The sun in the east flushed pale streaks of light and then a deeper run of color like blood seeping up in sudden reaches flaring planewise and where the earth drained up into the sky at the edge of creation the top of the sun rose out of nothing.

Instead of “there was a thunderstorm,” he writes:

 

All night sheet lightning quaked sourceless to the west beyond the midnight thunderheads, making a bluish day of the distant desert, the mountains on the sudden skyline stark and black and livid like a land of some other order out there whose true geology was not stone but fear.

His sentences run on and on as if trying to outrun the vultures of his own mortality, as the landscape speeds by in a hallucinatory blur of half-recognizable images, like the “crumpled butcher paper mountains” or the “lone albino ridge, sand or gypsum, like the back of some pale sea beast.” All you can do is sit back and just say, “wow.” This kind of feverish kaleidoscopic writing is also used to render the jarring violence in the book with ultra-vivid detail.

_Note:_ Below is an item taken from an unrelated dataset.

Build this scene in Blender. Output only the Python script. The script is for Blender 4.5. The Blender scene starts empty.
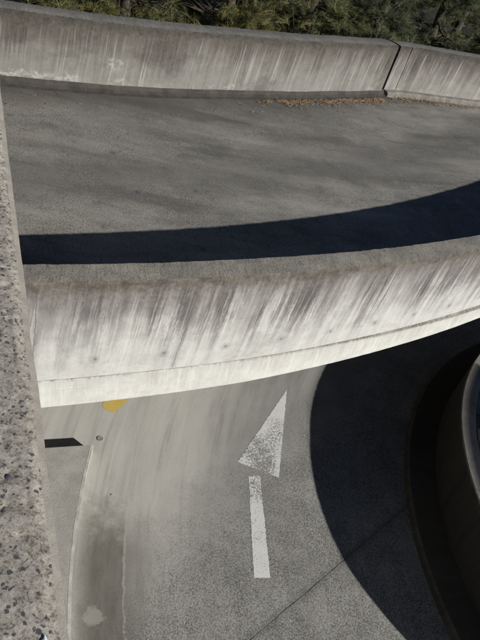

When the capillaries in the eyes of a man being scalped begin to break up, McCarthy writes that “in those dark pools there sat each a small and perfect sun.”  The horror. The horror. But even more frightening than all the poetic slaughter and suffering is the character of The Judge: Huge, hairless, albino, and sadism incarnate, who knows everything and spares no one and says things like “moral law is the disenfranchisement of the powerful in favor of the weak” and “everything that exists without my knowledge exists without my consent.” I think he is one of the most interesting characters in all of literature, and, as I read this book his philosophy I couldn’t help but see his point. There are no plot surprises in this book, all the notable events that will occur are listed at the beginning of the chapters, like some epic poem of impending doom. Reading Blood Meridian is to look into the abyss, a staring contest you were born to lose.